=== DATA ===
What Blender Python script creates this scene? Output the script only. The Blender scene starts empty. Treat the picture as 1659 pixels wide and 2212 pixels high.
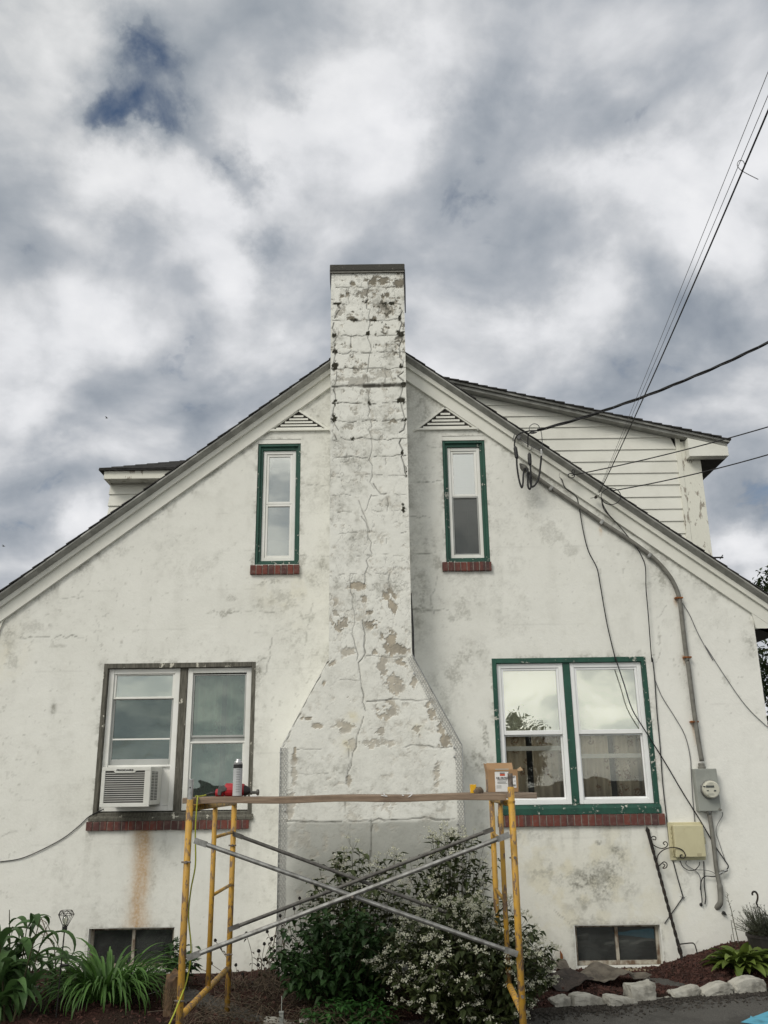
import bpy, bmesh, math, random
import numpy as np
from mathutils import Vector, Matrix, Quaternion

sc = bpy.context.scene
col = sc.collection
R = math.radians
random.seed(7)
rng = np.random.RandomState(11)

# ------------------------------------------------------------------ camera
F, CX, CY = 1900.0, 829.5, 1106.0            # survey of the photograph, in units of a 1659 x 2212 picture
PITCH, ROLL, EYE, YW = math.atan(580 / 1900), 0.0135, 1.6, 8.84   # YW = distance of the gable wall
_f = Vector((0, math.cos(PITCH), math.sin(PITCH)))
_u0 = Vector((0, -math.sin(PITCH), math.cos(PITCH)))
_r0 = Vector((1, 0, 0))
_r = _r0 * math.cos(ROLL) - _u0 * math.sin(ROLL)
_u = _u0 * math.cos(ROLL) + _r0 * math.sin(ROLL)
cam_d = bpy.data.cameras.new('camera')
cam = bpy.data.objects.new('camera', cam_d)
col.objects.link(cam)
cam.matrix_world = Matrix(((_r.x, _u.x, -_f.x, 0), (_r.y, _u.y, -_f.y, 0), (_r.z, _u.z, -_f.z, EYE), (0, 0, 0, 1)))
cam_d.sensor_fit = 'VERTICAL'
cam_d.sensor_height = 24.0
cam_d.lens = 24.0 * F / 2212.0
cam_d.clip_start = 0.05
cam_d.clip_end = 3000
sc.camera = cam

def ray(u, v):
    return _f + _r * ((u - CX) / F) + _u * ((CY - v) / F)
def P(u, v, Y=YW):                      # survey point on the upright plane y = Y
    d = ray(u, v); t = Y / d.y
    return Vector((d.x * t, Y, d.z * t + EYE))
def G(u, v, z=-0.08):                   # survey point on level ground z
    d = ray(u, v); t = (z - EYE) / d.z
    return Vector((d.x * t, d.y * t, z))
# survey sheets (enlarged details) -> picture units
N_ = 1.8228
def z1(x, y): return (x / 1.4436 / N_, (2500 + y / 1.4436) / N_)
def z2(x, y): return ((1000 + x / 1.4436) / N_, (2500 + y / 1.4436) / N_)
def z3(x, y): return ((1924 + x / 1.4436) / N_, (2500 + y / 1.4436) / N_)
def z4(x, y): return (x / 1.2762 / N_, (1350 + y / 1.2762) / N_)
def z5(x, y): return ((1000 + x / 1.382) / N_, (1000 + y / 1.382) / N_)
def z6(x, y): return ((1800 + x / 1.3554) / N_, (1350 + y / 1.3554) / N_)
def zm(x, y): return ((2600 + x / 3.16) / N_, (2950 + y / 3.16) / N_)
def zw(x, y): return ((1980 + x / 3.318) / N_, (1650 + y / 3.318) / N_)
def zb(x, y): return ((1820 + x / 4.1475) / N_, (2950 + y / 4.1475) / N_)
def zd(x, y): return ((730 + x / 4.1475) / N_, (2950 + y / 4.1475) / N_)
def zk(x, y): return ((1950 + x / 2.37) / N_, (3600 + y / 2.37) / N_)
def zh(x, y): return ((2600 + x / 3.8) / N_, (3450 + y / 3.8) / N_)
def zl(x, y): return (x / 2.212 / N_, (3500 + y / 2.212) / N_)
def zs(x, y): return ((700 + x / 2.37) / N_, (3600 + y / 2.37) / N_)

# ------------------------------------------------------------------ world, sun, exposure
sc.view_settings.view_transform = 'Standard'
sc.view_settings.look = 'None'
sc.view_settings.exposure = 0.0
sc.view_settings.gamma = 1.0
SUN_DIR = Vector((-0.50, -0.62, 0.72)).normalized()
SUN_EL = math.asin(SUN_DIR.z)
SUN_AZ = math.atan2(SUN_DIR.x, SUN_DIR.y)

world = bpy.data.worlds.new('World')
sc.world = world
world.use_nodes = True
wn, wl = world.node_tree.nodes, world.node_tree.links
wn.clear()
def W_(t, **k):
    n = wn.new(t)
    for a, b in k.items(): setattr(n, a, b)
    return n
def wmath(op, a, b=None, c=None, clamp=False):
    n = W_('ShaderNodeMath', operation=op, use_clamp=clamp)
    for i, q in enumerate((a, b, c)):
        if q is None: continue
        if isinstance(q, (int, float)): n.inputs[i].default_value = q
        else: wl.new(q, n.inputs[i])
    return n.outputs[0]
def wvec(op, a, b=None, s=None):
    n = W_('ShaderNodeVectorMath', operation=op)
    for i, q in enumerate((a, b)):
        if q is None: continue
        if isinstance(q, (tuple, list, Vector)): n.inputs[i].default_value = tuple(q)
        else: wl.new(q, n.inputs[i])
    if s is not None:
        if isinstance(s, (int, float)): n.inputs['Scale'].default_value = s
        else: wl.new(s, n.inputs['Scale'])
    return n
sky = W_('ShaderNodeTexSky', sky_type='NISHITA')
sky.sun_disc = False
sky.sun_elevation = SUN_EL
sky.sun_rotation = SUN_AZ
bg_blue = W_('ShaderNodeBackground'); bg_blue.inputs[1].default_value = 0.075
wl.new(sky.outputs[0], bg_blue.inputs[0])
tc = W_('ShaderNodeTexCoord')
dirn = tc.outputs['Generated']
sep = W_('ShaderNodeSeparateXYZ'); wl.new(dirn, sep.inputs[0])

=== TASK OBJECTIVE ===
Write out again exactly the lines from the start of the data above through the line containing "rng = np.random.RandomState(11)", inclusive, excluding any pictures.

=== EXERCISE RESPONSE ===
What Blender Python script creates this scene? Output the script only. The Blender scene starts empty. Treat the picture as 1659 pixels wide and 2212 pixels high.
import bpy, bmesh, math, random
import numpy as np
from mathutils import Vector, Matrix, Quaternion

sc = bpy.context.scene
col = sc.collection
R = math.radians
random.seed(7)
rng = np.random.RandomState(11)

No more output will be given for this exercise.